The tea ceremony was performed by the lovely Kyoko Nitta, a Chajin (tea expert) taught by the Urasenke school of tea ceremony. Out of the three major schools of tea ceremony in Japan -Urasenke, Omotesenke and  Mushanokōjisenke – Urasenke has the biggest following.



Unlike standard Japanese tea ceremonies this one was a little more casual since it was intended to introduce both the Japanese and non-Japanese attendees about the basic procedures of the ceremony. Thus the hanging scroll of thematic calligraphy on a wall and pre-ceremony ritualistic self-purification of guests with water in a stone basin was omitted.

To begin the tea ceremony the Chajin lit the Chagama (steel kettle with charcoal) which was plugged in electrically. We were invited to eat the Wagashi, a sweet rice covered with red bean paste and smaller rock candy which was meant to lessen the bitterness of the Macha (Green tea) we would drink.

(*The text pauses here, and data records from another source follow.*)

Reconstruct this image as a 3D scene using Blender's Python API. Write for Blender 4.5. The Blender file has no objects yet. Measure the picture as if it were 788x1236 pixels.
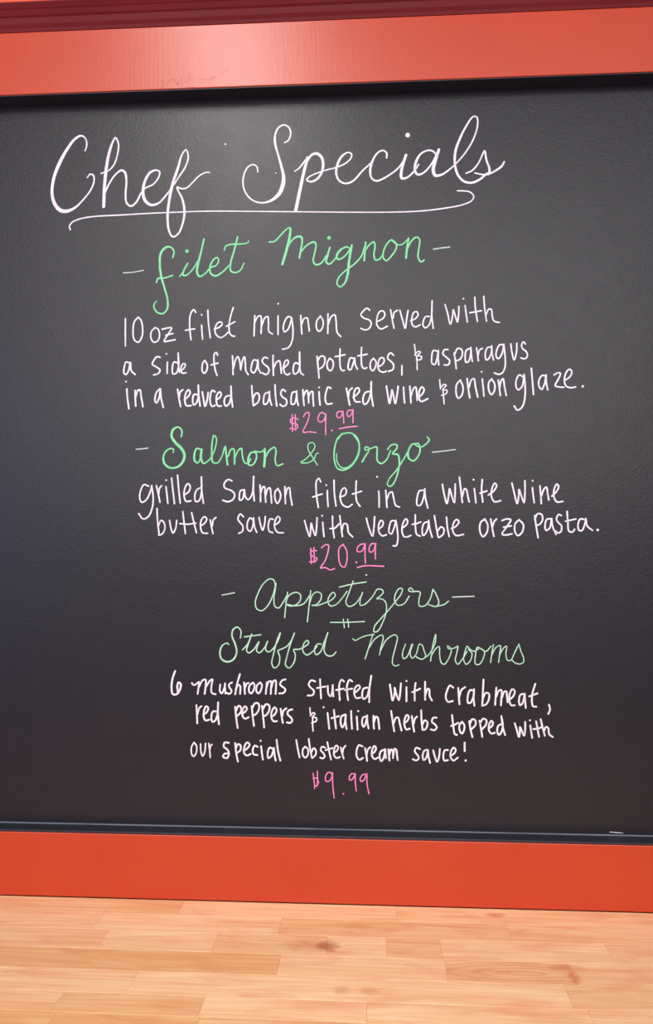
import bpy, bmesh, math, random
from mathutils import Vector, Matrix
S = bpy.context.scene
COL = S.collection
random.seed(7)
TOP = 0.92                      # height of the counter top above the floor

# ---------------------------------------------------------------- camera
F_PX, W_PX, H_PX = 950.0, 788, 1236
cam_d = bpy.data.cameras.new('camera'); cam = bpy.data.objects.new('camera', cam_d); COL.objects.link(cam)
cam_d.sensor_fit = 'VERTICAL'; cam_d.sensor_height = 36.0; cam_d.sensor_width = 36.0 * W_PX / H_PX
cam_d.lens = F_PX / H_PX * 36.0
cam_d.clip_start = 0.02
cam.location = (0, -1.02, TOP + 0.4453)
cam.rotation_euler = (math.pi / 2 + math.atan(49 / 950.0), 0, math.atan(58 / 950.0))
S.camera = cam

# ---------------------------------------------------------------- world, lamp, fill lights, exposure
S.view_settings.view_transform = 'Standard'; S.view_settings.look = 'None'
S.view_settings.gamma = 1.0; S.view_settings.use_curve_mapping = False
S.view_settings.exposure = 0.32
wd = bpy.data.worlds.new('world'); S.world = wd; wd.use_nodes = True
wd.node_tree.nodes['Background'].inputs['Color'].default_value = (0.95, 0.93, 1.0, 1)
wd.node_tree.nodes['Background'].inputs['Strength'].default_value = 0.28

def area(name, loc, target, sx, sy, power, col):
    l = bpy.data.lights.new(name, 'AREA'); l.shape = 'RECTANGLE'; l.size = sx; l.size_y = sy
    l.energy = power; l.color = col
    o = bpy.data.objects.new(name, l); COL.objects.link(o); o.location = loc
    o.rotation_euler = (Vector(target) - Vector(loc)).to_track_quat('-Z', 'Y').to_euler()
    return o
area('ceiling_lamp', (-0.48, -1.60, 2.98), (-0.45, -0.9, 1.4), 0.26, 0.8, 12.6, (1.0, 0.96, 0.92))
area('room_fill', (-0.1, -4.6, 2.9), (0.0, 0, 1.0), 5.0, 2.6, 138, (1.0, 0.97, 0.95))  # broad unseen fill, added to light the upright faces evenly
area('left_blue_fill', (-2.7, -3.0, 1.75), (-0.2, 0, 1.6), 1.0, 1.5, 13, (0.30, 0.42, 1.0))  # added bluish fill, tints the board's sheen on the left
area('counter_fill', (0.0, -0.95, 2.98), (0.0, -0.55, 0.9), 0.5, 0.3, 2.2, (1.0, 0.96, 0.90)).data.spread = math.radians(62)  # added narrow-spread fill, brightens the counter and spares the board top

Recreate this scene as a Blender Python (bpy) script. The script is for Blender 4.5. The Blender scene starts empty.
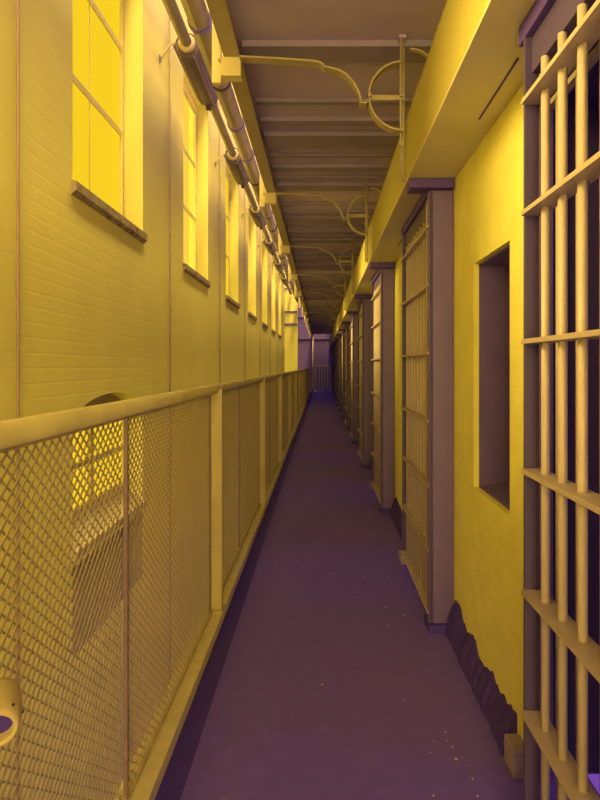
import bpy, bmesh, math, random
from mathutils import Vector, Matrix
random.seed(7)
sc = bpy.context.scene
COL = sc.collection
EYE = 1.25                      # eye height above the gallery floor
BAY = 2.35                      # structural bay along the gallery (+Y)

# ---------------------------------------------------------------- camera
cam = bpy.data.cameras.new('camera'); co = bpy.data.objects.new('camera', cam); COL.objects.link(co)
co.location = (0, 0, EYE); co.rotation_euler = (math.radians(90), 0, 0)
cam.sensor_width = 36; cam.lens = 620 / 800 * 36
cam.shift_x = -21 / 800; cam.shift_y = -34 / 800
cam.clip_start = .02; cam.clip_end = 200
sc.camera = co

# ---------------------------------------------------------------- world, light, exposure
w = bpy.data.worlds.new('world'); sc.world = w; w.use_nodes = True
bg = w.node_tree.nodes['Background']
bg.inputs[0].default_value = (.47, .16, 1, 1); bg.inputs[1].default_value = .38

def sun(name, rot, energy, color, angle):
    l = bpy.data.lights.new(name, 'SUN'); l.energy = energy; l.color = color; l.angle = math.radians(angle); l.cycles.use_multiple_importance_sampling = False
    o = bpy.data.objects.new(name, l); COL.objects.link(o); o.rotation_euler = rot
    return o
YEL = (1, .68, .18)
# soft daylight from the left, through the tall windows
d = Vector((1, .12, -.42)); sun('daylight', d.to_track_quat('-Z', 'Y').to_euler(), 86, YEL, 38)

def area(name, loc, rot, sx, sy, energy, color):
    l = bpy.data.lights.new(name, 'AREA'); l.shape = 'RECTANGLE'; l.size = sx; l.size_y = sy; l.energy = energy; l.color = color
    o = bpy.data.objects.new(name, l); COL.objects.link(o); o.location = loc; o.rotation_euler = rot
    return o
# long unseen fill light added overhead to brighten the left wall
area('overhead_fill', (.5, 12, 11.5), (0, math.radians(12), 0), 1.8, 40, 6600, YEL)
# unseen fill light added behind the viewer
area('rear_fill', (-.3, -3.9, 1.6), (math.radians(90), 0, 0), 1.6, 2.6, 250, YEL)

vs = sc.view_settings
vs.view_transform = 'Standard'; vs.look = 'None'; vs.exposure = 0; vs.gamma = 1; vs.use_curve_mapping = False
sc.cycles.max_bounces = 10; sc.cycles.diffuse_bounces = 6; sc.cycles.transparent_max_bounces = 16
sc.cycles.use_denoising = True

# ---------------------------------------------------------------- materials
def mat(name, color, rough=.6, var=.0, scale=6, bump=0, bscale=60, brick=None, second=None, metal=0, spec=.4, stain=None, speck=None):
    m = bpy.data.materials.new(name); m.use_nodes = True
    nt = m.node_tree; N = nt.nodes; L = nt.links
    b = N['Principled BSDF']
    b.inputs['Base Color'].default_value = (*color, 1); b.inputs['Roughness'].default_value = rough
    b.inputs['Metallic'].default_value = metal; b.inputs['Specular IOR Level'].default_value = spec
    geo = N.new('ShaderNodeNewGeometry')
    col = None
    if var:
        n = N.new('ShaderNodeTexNoise'); n.inputs['Scale'].default_value = scale; n.inputs['Detail'].default_value = 8
        L.new(geo.outputs['Position'], n.inputs['Vector'])
        r = N.new('ShaderNodeValToRGB'); r.color_ramp.elements[0].position = .3; r.color_ramp.elements[1].position = .7
        s = second or tuple(c * (1 - var) for c in color)
        r.color_ramp.elements[0].color = (*s, 1); r.color_ramp.elements[1].color = (*color, 1)
        L.new(n.outputs['Fac'], r.inputs['Fac']); col = r.outputs['Color']
    if stain:                                                   # (colour, scale, threshold) worn patches
        n = N.new('ShaderNodeTexNoise'); n.inputs['Scale'].default_value = stain[1]; n.inputs['Detail'].default_value = 12; n.inputs['Roughness'].default_value = .7
        L.new(geo.outputs['Position'], n.inputs['Vector'])
        r = N.new('ShaderNodeValToRGB'); r.color_ramp.elements[0].position = stain[2]; r.color_ramp.elements[1].position = stain[2] + .04
        L.new(n.outputs['Fac'], r.inputs['Fac'])
        mx = N.new('ShaderNodeMix'); mx.data_type = 'RGBA'
        L.new(r.outputs['Color'], mx.inputs['Factor'])
        if col: L.new(col, mx.inputs['A'])
        else: mx.inputs['A'].default_value = (*color, 1)
        mx.inputs['B'].default_value = (*stain[0], 1); col = mx.outputs['Result']
    if speck:                                                   # (colour, scale, size) small flecks
        n = N.new('ShaderNodeTexVoronoi'); n.inputs['Scale'].default_value = speck[1]
        L.new(geo.outputs['Position'], n.inputs['Vector'])
        r = N.new('ShaderNodeMath'); r.operation = 'LESS_THAN'; r.inputs[1].default_value = speck[2]
        L.new(n.outputs['Distance'], r.inputs[0])
        mx = N.new('ShaderNodeMix'); mx.data_type = 'RGBA'
        L.new(r.outputs[0], mx.inputs['Factor'])
        if col: L.new(col, mx.inputs['A'])
        else: mx.inputs['A'].default_value = (*color, 1)
        mx.inputs['B'].default_value = (*speck[0], 1); col = mx.outputs['Result']
    if col: L.new(col, b.inputs['Base Color'])
    h = None
    if brick:                                                   # painted brickwork as relief, laid in the Y-Z plane
        mp = N.new('ShaderNodeMapping'); mp.inputs['Rotation'].default_value = (0, math.radians(0), 0)
        sx = N.new('ShaderNodeSeparateXYZ'); cx = N.new('ShaderNodeCombineXYZ')
        L.new(geo.outputs['Position'], sx.inputs[0]); 
        ad = N.new('ShaderNodeMath'); ad.operation = 'ADD'; L.new(sx.outputs['X'], ad.inputs[0]); L.new(sx.outputs['Y'], ad.inputs[1])
        L.new(ad.outputs[0], cx.inputs['X']); L.new(sx.outputs['Z'], cx.inputs['Y'])
        bt = N.new('ShaderNodeTexBrick'); bt.inputs['Scale'].default_value = 1
        bt.inputs['Brick Width'].default_value = .20; bt.inputs['Row Height'].default_value = .062
        bt.inputs['Mortar Size'].default_value = .006; bt.inputs['Mortar Smooth'].default_value = .8
        bt.inputs['Color1'].default_value = (1, 1, 1, 1); bt.inputs['Color2'].default_value = (.8, .8, .8, 1); bt.inputs['Mortar'].default_value = (0, 0, 0, 1)
        L.new(cx.outputs[0], bt.inputs['Vector'])
        bp = N.new('ShaderNodeBump'); bp.inputs['Strength'].default_value = brick; bp.inputs['Distance'].default_value = .004
        L.new(bt.outputs['Color'], bp.inputs['Height']); h = bp
    if bump:
        n = N.new('ShaderNodeTexNoise'); n.inputs['Scale'].default_value = bscale; n.inputs['Detail'].default_value = 6
        L.new(geo.outputs['Position'], n.inputs['Vector'])
        bp = N.new('ShaderNodeBump'); bp.inputs['Strength'].default_value = bump; bp.inputs['Distance'].default_value = .004
        L.new(n.outputs['Fac'], bp.inputs['Height'])
        if h: L.new(h.outputs[0], bp.inputs['Normal'])
        h = bp
    if h: L.new(h.outputs[0], b.inputs['Normal'])
    return m

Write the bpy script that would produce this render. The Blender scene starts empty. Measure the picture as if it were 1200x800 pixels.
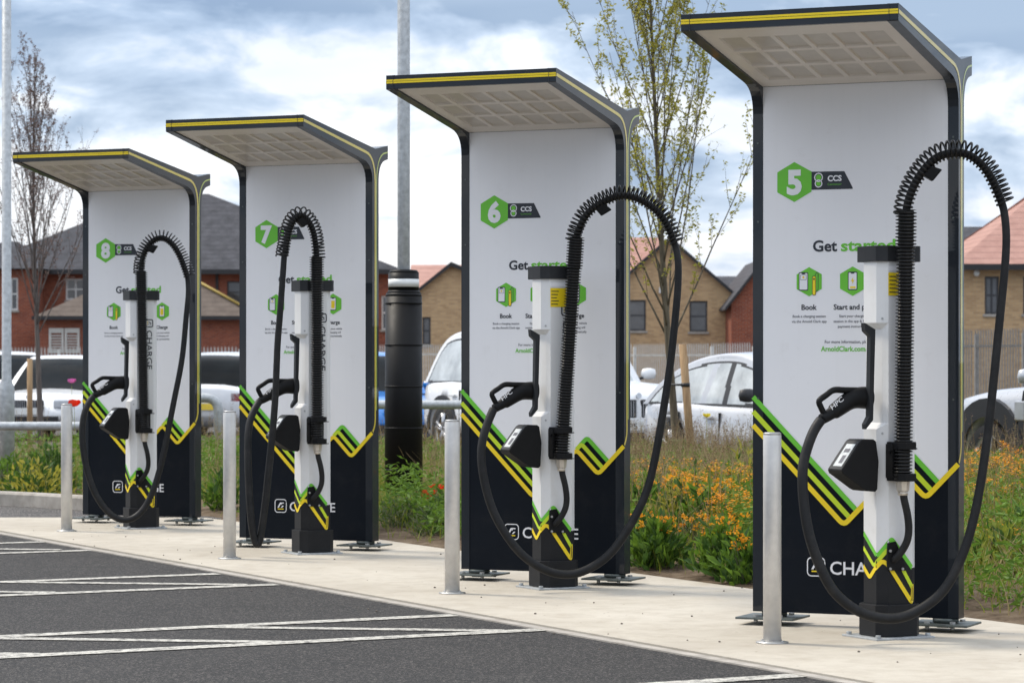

The chajin then began to perfom the procedures of the tea ceremony including ritually cleansing the tea bowl, whisk, and tea scoop, adding the tea powder to the tea bowl, adding hot water, whisking the powder into a paste, and finally adding more water to create a soup like tea. With both hands attached to the side of the bowl the Chajin then presented the tea bowl to the guest nearest to her. The same preparation procedure was followed for the subsequent bowls with the guests carefully passing along the bowls until everybody in the circle had a serving of Macha (Green tea). Each time, the Chajin performed the movements with the same caution and grace.











Although this was a casual tea ceremony it still possessed the tranquil mood that Japanese tea ceremonies are meant to invoke.  The cautious and graceful movements of the tea master influences the guests to relax their mind, locate themselves in their present surrounding, and appreciate the aesthetics and movements of the situation they are perceiving.